Jio Turns Profitable, User Base Hits 160.1 Million

  • Jio reported an ARPU of Rs. 154 per subscriber per month
  • It saw a total wireless traffic of 4.31 billion gigabytes
  • Jio also saw a total voice traffic of 311.13 billion minutes


Reliance Industries (RIL) on Friday announced its Q3 (FY 2017-18) results on its financial and operational performance, and reported that Reliance Jio Infocomm logged a profit within 18 months of starting operations. The Mukesh Ambani-promoted company said its Digital Services Business posted standalone net profit of Rs. 504 crores for the December quarter, with revenues standing at Rs. 6,879 crores. Jio has a subscriber base of 160.1 million as of December 31, 2017, seeing a gross subscriber addition of 27.8 million, and a net subscriber addition of 21.5 million.

Jio reported an ARPU (average revenue per user) of Rs. 154 per subscriber per month, and said it saw a customer churn of 1.4 percent – boasting it was the lowest in the industry.

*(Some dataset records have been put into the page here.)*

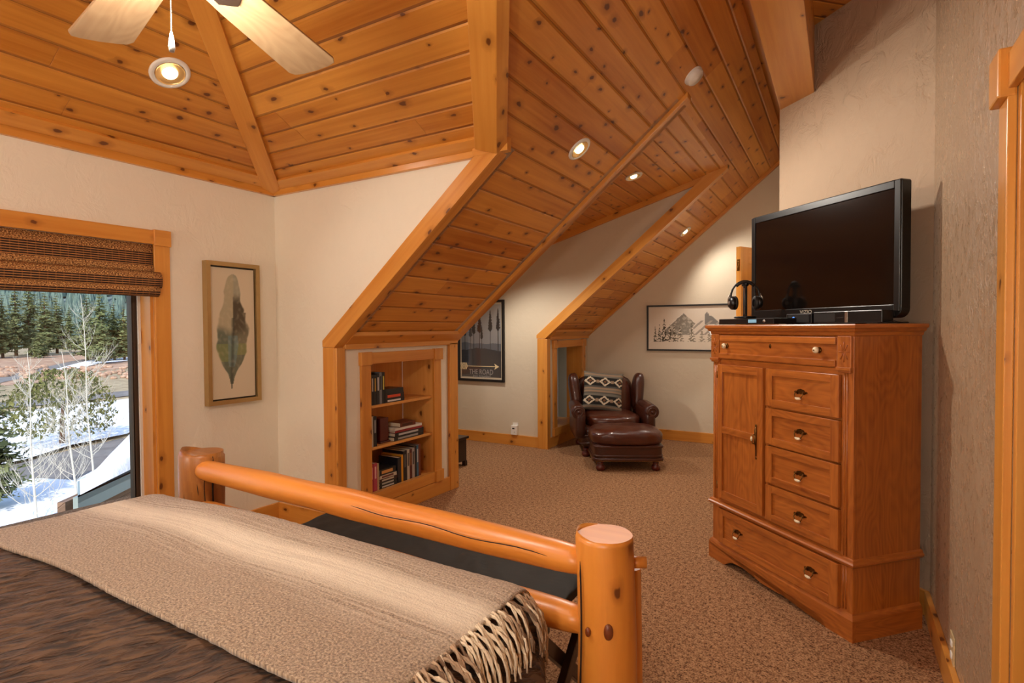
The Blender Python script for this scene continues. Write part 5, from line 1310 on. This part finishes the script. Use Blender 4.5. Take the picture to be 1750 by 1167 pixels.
TR = [(-30, 614, 150, 44, 'pine at the left edge of the view out of the window'), (5, 612, 82, 36, 'round pine at the left of the far tree row'), (28, 608, 96, 30, 'pine right of the round one in the far row'), (52, 606, 102, 36, 'tall pine second from left in the far row'), (78, 608, 88, 34, 'broad pine in the left of the far row'), (98, 604, 82, 32, 'pine near the middle gap of the far row'), (120, 604, 66, 26, 'small pine before the gap in the far row'),
      (150, 616, 92, 44, 'tall dark pine right of the gap'), (172, 618, 100, 50, 'tallest dark pine at the road bend'), (196, 616, 84, 40, 'pine right of the tallest one'), (213, 616, 78, 40, 'pine close to the window sash'), (240, 612, 86, 44, 'pine partly hidden by the window sash'), (176, 622, 64, 34, 'lighter green pine in front of the tallest one'), (66, 612, 34, 26, 'low bushy young pine at the foot of the far row')] + [(x, 616, 90 + (x * 7) % 30, 40, 'pine of the far row beyond the left edge of the view') for x in (-75, -120, -170, -215, -265, -320, -370, -430)]
random.seed(3)
for i, (px, py, hp_, wp, lb) in enumerate(TR):
    b0 = gp(px, py); sc_ = (b0 - V((0, 0, 1.4))).length / f_ * .98; tree(b0 + V((0, 0, -.2)), hp_ * sc_ * 1.0, wp * sc_ * .72, i + 20, lb)
# juniper near
b0 = gp(106, 762); ju = empty('juniper_tree', b0, 0, 'wide bushy pine standing in the snowfield by the driveway', 'tree')
rnd = random.Random(2); mb = MB()
for k in range(2600):
    a = rnd.random() * 6.283; t = rnd.random(); z = .55 + 2.35 * t; rr = (1.75 * math.sqrt(max(0, 1 - ((t - .35) / .68) ** 2)) * (rnd.random() ** .4)) + .05; p = V((rr * math.cos(a), rr * math.sin(a), z)); w = .10
    if noise.noise(p * 1.4) < -.25: continue
    q = [p + V((rnd.uniform(-w, w), rnd.uniform(-w, w), rnd.uniform(-w, w) * 1.3)) for _ in range(3)]; mb.face(q, uvs=[(0, 0)] * 3)
M['junip'] = mk_ground('juniper_green', rgb(62, 70, 34), rgb(124, 124, 70), 2.5, 0)
mb.build('foliage', M['junip'], ju); MB().tube([(0, 0, -.2), (.05, 0, .5), (0, .05, 1.6)], [.12, .09, .05], 8).build('trunk', M['bark'], ju)
b0 = gp(-14, 880); o = tree(b0, 3.6, 1.0, 77, 'green pine bough at the left edge of the window close to the house', None)
# bare saplings
M['birch'] = plain('pale_aspen_bark', rgb(206, 200, 184), .8, nscale=9, nstr=.2)
def sapling(loc, h, seed, label):
    rnd = random.Random(seed); o = empty('aspen_sapling', loc, 0, label, 'tree', 'bare aspens by the driveway'); lx, ly = rnd.uniform(-.02, .02), rnd.uniform(-.02, .02); tr = [V((lx * i + .02 * math.sin(i + seed), ly * i + .02 * math.cos(i * .8), h * i / 10)) for i in range(11)]
    MB().tube(tr, [.030 * (1 - i / 11.5) for i in range(11)], 8).build('trunk', M['birch'], o)
    mb = MB()
    def br(p, d, l, r, lev):
        pts = [p]; q = p; dd = d.copy()
        for i in range(5): dd = (dd + V((rnd.uniform(-.12, .12), rnd.uniform(-.12, .12), .16))).normalized(); q = q + dd * l / 5; pts.append(q)
        mb.tube(pts, [r * (1 - i / 6) for i in range(6)], 4, caps=False)
        if lev < 2:
            for k in range(4 if lev == 0 else 2):
                m = rnd.randint(1, 4); a = rnd.random() * 6.283; br(pts[m], (dd + V((math.cos(a), math.sin(a), .3)) * .8).normalized(), l * .5, r * .55, lev + 1)
    for k in range(34):
        i = rnd.uniform(.8, 9); j = int(i); a = rnd.random() * 6.283; br(tr[j].lerp(tr[j + 1], i - j), V((math.cos(a), math.sin(a), .55)).normalized(), (h * .30) * (1 - i / 13), .011 * (1 - i / 16), 0)
    mb.build('branches', M['birch'], o); return o
for i, (px, py, top, lb) in enumerate(((62, 905, 668, 'bare aspen sapling left of the other two'), (131, 862, 650, 'bare aspen sapling between the other two'), (159, 826, 560, 'tallest bare aspen sapling nearest the garage'))):
    b0 = gp(px, py); D = (b0 - V((0, 0, 1.4))).length; sapling(b0, (py - top) / f_ * D * .95, 30 + i, lb)
# neighbouring low roof
gL = gp(133, 850, -.8); gR = gp(225, 808, -.8); gd = (gR - gL).normalized(); gn = V((gd.y, -gd.x, 0)); gn = gn if gn.dot(V((1, 0, 0))) > 0 else -gn
gar = empty('garage', (gL.x, gL.y, G), 0, 'snow covered garage roof with grey metal fascia and wooden siding', 'building')
M['fascia'] = plain('grey_metal_fascia', rgb(146, 162, 160), .45); M['siding'] = wood('weathered_siding', rgb(148, 120, 100), rgb(104, 82, 66), plank=.16, knot=.1, rough=.9)
far = gL + gd * 6
def gpart(pts, n, name, mat, g): return wpart(MB().prism(pts, n, g), name, mat, 0, gar)
gpart([gL + V((0, 0, -.22)), far + V((0, 0, -.22)), far, gL], -gn * .06, 'fascia', M['fascia'], gd)
wl = gL + gd * .15 - gn * .25
gpart([V((wl.x, wl.y, G)), V((far.x - gn.x * .25, far.y - gn.y * .25, G)), far - gn * .25 + V((0, 0, -.1)), wl + V((0, 0, -.1))], -gn * .1, 'siding_wall', M['siding'], gd)
dvec = V((gL.x, gL.y, 0)).normalized()
gpart([gL, far, far + dvec * 1.0, gL + dvec * 1.0], V((0, 0, -.08)), 'roof', M['fascia'], gd)
sn = MB(); nn1, nn2 = 24, 12; gg = {}
for i in range(nn1 + 1):
    for j in range(nn2 + 1):
        u, v = i / nn1, j / nn2; e = min(1, min(u, 1 - u) * 9) ** .5 * min(1, min(v, 1 - v) * 6 + .03) ** .5; p = gL + gd * (.05 + 5.8 * u) + dvec * (.04 + .95 * v) + V((0, 0, .01)); p.z += e * (.05 + .75 * min(1, u * 3.2) ** 1.5 * (.5 + .5 * v) + .05 * noise.noise(V((u * 6, v * 4, 0)))); gg[i, j] = sn.bm.verts.new(p)
for i in range(nn1):
    for j in range(nn2):
        f = sn.bm.faces.new([gg[i, j], gg[i + 1, j], gg[i + 1, j + 1], gg[i, j + 1]]); f.smooth = True
sn.bm.normal_update()
if sum(f.normal.z for f in sn.bm.faces) < 0: bmesh.ops.reverse_faces(sn.bm, faces=sn.bm.faces[:])
wpart(sn, 'snow_cap', M['snow'], 0, gar)
gu = gL - gd * .18 + V((0, 0, -.28)); wpart(MB().beam(gu + gn * .05, gu + gd * .5 + gn * .05, .12, .12), 'gutter', M['bronze'], .004, gar)

# ------------------------------------------------------------------ bedside lamps added behind the camera as fill light, out of view
def lamp(x, y, h, label):
    o = empty('added_bedside_lamp', (x, y, 0), 0, label, 'lamp', 'added bedside lamps at the bed head')
    return o
M['shade'] = emit('added_lamp_shade', (1, .80, .56, 1), 1.2)
def added_lamp(x, y, label, power):
    t = empty('nightstand', (x, y, 0), 0, label.replace('brass table lamp', 'pine nightstand'), 'nightstand'); MB().box((-.22, -.2, .1), (.22, .2, .6)).build('body', M['trim'], t, bevel=.004)
    for sx in (-.2, .16):
        for sy in (-.18, .14): MB().box((sx, sy, 0), (sx + .04, sy + .04, .1)).build('leg', M['trim'], t)
    o = empty('added_lamp', (x, y, .6), 0, label, 'lamp')
    MB().lathe([(0, 0), (.07, 0), (.08, .015), (.03, .04), (.05, .12), (.04, .2), (.012, .24), (.012, .34), (0, .34)], 20).build('base', M['darkbrass'], o); MB().lathe([(.18, .30), (.12, .54)], 28).build('shade', M['shade'], o)
    li = bpy.data.lights.new('fill_light', 'POINT'); li.energy = power; li.color = (1, .95, .87); li.shadow_soft_size = .16; lo = bpy.data.objects.new('fill_light', li); COL.objects.link(lo); lo.location = (x, y, 1.30)
added_lamp(-2.85, -1.6, 'brass table lamp left of the bed head', 36); added_lamp(.02, -1.55, 'brass table lamp right of the bed head', 62)

li = bpy.data.lights.new('fan_light', 'POINT'); li.energy = 26; li.color = (1, .95, .86); li.shadow_soft_size = .09
lo = bpy.data.objects.new('fan_light', li); COL.objects.link(lo); lo.location = (FX, FY, FZ - .17)

# ------------------------------------------------------------------ sun, sky
sun = bpy.data.lights.new('sun', 'SUN'); sun.energy = 2.9; sun.angle = .009; sun.color = (1, .95, .88); so = bpy.data.objects.new('sun', sun); COL.objects.link(so)
sd_ = V((.45, -.55, .62)).normalized(); so.rotation_euler = sd_.to_track_quat('Z', 'Y').to_euler()
w = bpy.data.worlds.new('world'); sc.world = w; w.use_nodes = True; nt = w.node_tree; bg = nt.nodes['Background']
sk = nt.nodes.new('ShaderNodeTexSky'); sk.sky_type = 'NISHITA'; sk.sun_disc = False; sk.sun_elevation = math.radians(42); sk.sun_rotation = math.radians(140)
nt.links.new(sk.outputs[0], bg.inputs[0]); bg.inputs[1].default_value = .27
vs = sc.view_settings; vs.view_transform = 'Standard'; vs.look = 'None'; vs.gamma = 1; vs.use_curve_mapping = False; vs.exposure = 0.35
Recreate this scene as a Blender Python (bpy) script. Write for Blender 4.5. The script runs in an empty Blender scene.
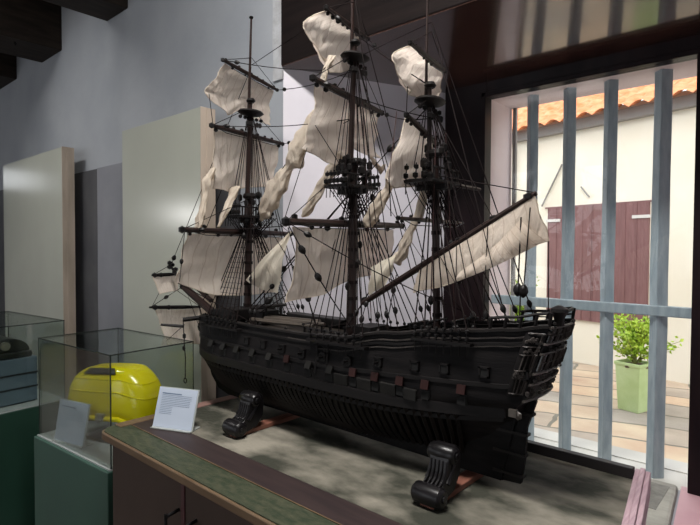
import bpy, math, random
from mathutils import Matrix, Vector
random.seed(7)
PI = math.pi
scene = bpy.context.scene
COL = scene.collection
R = math.radians

# ------------------------------------------------------------------ materials
MATS = {}
def mat(name, color, rough=.6, color2=None, nscale=8., stretch=(1, 1, 1), bump=0., bscale=None,
        spec=.5, metal=0., ramp=(.35, .65), detail=4.):
    m = bpy.data.materials.new(name); m.use_nodes = True
    nt = m.node_tree; N = nt.nodes; b = N['Principled BSDF']
    b.inputs['Roughness'].default_value = rough
    b.inputs['Metallic'].default_value = metal
    b.inputs['Specular IOR Level'].default_value = spec
    b.inputs['Base Color'].default_value = (*color, 1)
    tc = N.new('ShaderNodeTexCoord'); mp = N.new('ShaderNodeMapping')
    mp.inputs['Scale'].default_value = stretch
    nt.links.new(tc.outputs['Object'], mp.inputs['Vector'])
    if color2 is not None:
        n = N.new('ShaderNodeTexNoise'); n.inputs['Scale'].default_value = nscale; n.inputs['Detail'].default_value = detail
        r = N.new('ShaderNodeValToRGB')
        r.color_ramp.elements[0].position = ramp[0]; r.color_ramp.elements[1].position = ramp[1]
        r.color_ramp.elements[0].color = (*color, 1); r.color_ramp.elements[1].color = (*color2, 1)
        nt.links.new(mp.outputs['Vector'], n.inputs['Vector'])
        nt.links.new(n.outputs['Fac'], r.inputs['Fac'])
        nt.links.new(r.outputs['Color'], b.inputs['Base Color'])
    if bump:
        n2 = N.new('ShaderNodeTexNoise'); n2.inputs['Scale'].default_value = bscale or nscale * 3
        n2.inputs['Detail'].default_value = 4
        bp = N.new('ShaderNodeBump'); bp.inputs['Strength'].default_value = bump; bp.inputs['Distance'].default_value = .01
        nt.links.new(mp.outputs['Vector'], n2.inputs['Vector'])
        nt.links.new(n2.outputs['Fac'], bp.inputs['Height'])
        nt.links.new(bp.outputs['Normal'], b.inputs['Normal'])
    MATS[name] = m
    return m

def glass_mat(name, tint=(1, 1, 1), refl=.06, rough=.02):
    m = bpy.data.materials.new(name); m.use_nodes = True
    nt = m.node_tree; N = nt.nodes; N.clear()
    out = N.new('ShaderNodeOutputMaterial'); mix = N.new('ShaderNodeMixShader')
    t = N.new('ShaderNodeBsdfTransparent'); t.inputs['Color'].default_value = (*tint, 1)
    g = N.new('ShaderNodeBsdfGlossy'); g.inputs['Roughness'].default_value = rough
    fr = N.new('ShaderNodeLayerWeight'); fr.inputs['Blend'].default_value = .12
    ad = N.new('ShaderNodeMath'); ad.operation = 'ADD'; ad.inputs[1].default_value = refl; ad.use_clamp = True
    ml = N.new('ShaderNodeMath'); ml.operation = 'MULTIPLY'; ml.inputs[1].default_value = .5
    nt.links.new(fr.outputs['Fresnel'], ml.inputs[0]); nt.links.new(ml.outputs[0], ad.inputs[0])
    nt.links.new(ad.outputs[0], mix.inputs['Fac'])
    nt.links.new(t.outputs[0], mix.inputs[1]); nt.links.new(g.outputs[0], mix.inputs[2])
    nt.links.new(mix.outputs[0], out.inputs['Surface'])
    MATS[name] = m
    return m

def cloth_mat(name, color, color2, seams=7., trans=.4):
    m = bpy.data.materials.new(name); m.use_nodes = True
    nt = m.node_tree; N = nt.nodes; N.clear()
    out = N.new('ShaderNodeOutputMaterial'); mix = N.new('ShaderNodeMixShader'); mix.inputs['Fac'].default_value = trans
    d = N.new('ShaderNodeBsdfDiffuse'); t = N.new('ShaderNodeBsdfTranslucent')
    tc = N.new('ShaderNodeTexCoord')
    n = N.new('ShaderNodeTexNoise'); n.inputs['Scale'].default_value = 9; n.inputs['Detail'].default_value = 5
    r = N.new('ShaderNodeValToRGB')
    r.color_ramp.elements[0].position = .3; r.color_ramp.elements[1].position = .7
    r.color_ramp.elements[0].color = (*color, 1); r.color_ramp.elements[1].color = (*color2, 1)
    nt.links.new(tc.outputs['Object'], n.inputs['Vector']); nt.links.new(n.outputs['Fac'], r.inputs['Fac'])
    uvm = N.new('ShaderNodeMapping'); uvm.inputs['Scale'].default_value = (seams, 1, 1)
    sep = N.new('ShaderNodeSeparateXYZ'); fr = N.new('ShaderNodeMath'); fr.operation = 'FRACT'
    lt = N.new('ShaderNodeMath'); lt.operation = 'LESS_THAN'; lt.inputs[1].default_value = .09
    nt.links.new(tc.outputs['UV'], uvm.inputs['Vector']); nt.links.new(uvm.outputs['Vector'], sep.inputs[0])
    nt.links.new(sep.outputs['X'], fr.inputs[0]); nt.links.new(fr.outputs[0], lt.inputs[0])
    mc = N.new('ShaderNodeMixRGB'); mc.blend_type = 'MULTIPLY'; mc.inputs['Color2'].default_value = (.84, .80, .77, 1)
    nt.links.new(lt.outputs[0], mc.inputs['Fac']); nt.links.new(r.outputs['Color'], mc.inputs['Color1'])
    n2 = N.new('ShaderNodeTexNoise'); n2.inputs['Scale'].default_value = 11; n2.inputs['Detail'].default_value = 5
    n2.inputs['Distortion'].default_value = .8
    bp = N.new('ShaderNodeBump'); bp.inputs['Strength'].default_value = .75; bp.inputs['Distance'].default_value = .025
    mps = N.new('ShaderNodeMapping'); mps.inputs['Scale'].default_value = (2.2, 2.2, .8); mps.inputs['Rotation'].default_value = (.3, .5, 0)
    nt.links.new(tc.outputs['Object'], mps.inputs['Vector']); nt.links.new(mps.outputs['Vector'], n2.inputs['Vector']); nt.links.new(n2.outputs['Fac'], bp.inputs['Height'])
    for s in (d, t):
        nt.links.new(mc.outputs[0], s.inputs['Color']); nt.links.new(bp.outputs['Normal'], s.inputs['Normal'])
    nt.links.new(d.outputs[0], mix.inputs[1]); nt.links.new(t.outputs[0], mix.inputs[2])
    nt.links.new(mix.outputs[0], out.inputs['Surface'])
    MATS[name] = m
    return m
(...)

The RIL-owned telecom operator had other statistics to share as well. It saw total wireless traffic of 4.31 billion gigabytes (or 9.6GB per subscriber per month) in the period, with video consumption crossing 2 billion hours a month. In the quarter, Reliance Jio also saw a total voice traffic of 311.13 billion minutes (694 minutes per user per month).

“The growth in subscriber base is getting further accelerated through the launch of Jio Phone, which has expanded the reach of Jio Digital Services to all the feature phone users as well. Reliance Retail Ltd is geared to increase capacity of supply of Jio Phone, considering the tremendous response from Indians to embrace Digital Life,” RIL said in a statement.

Before the publication of RIL’s results on Friday, we’ve had an inkling as the to subscriber growth of the company, with Akash Ambani, Director Reliance Jio Infocomm, revealing the 160 million subscriber milestone at an event in late-December. Jio’s entry into the telecom space in 2016 has caused a huge upheaval in the sector, with incumbents forced to drop prices and increase data limits to compete.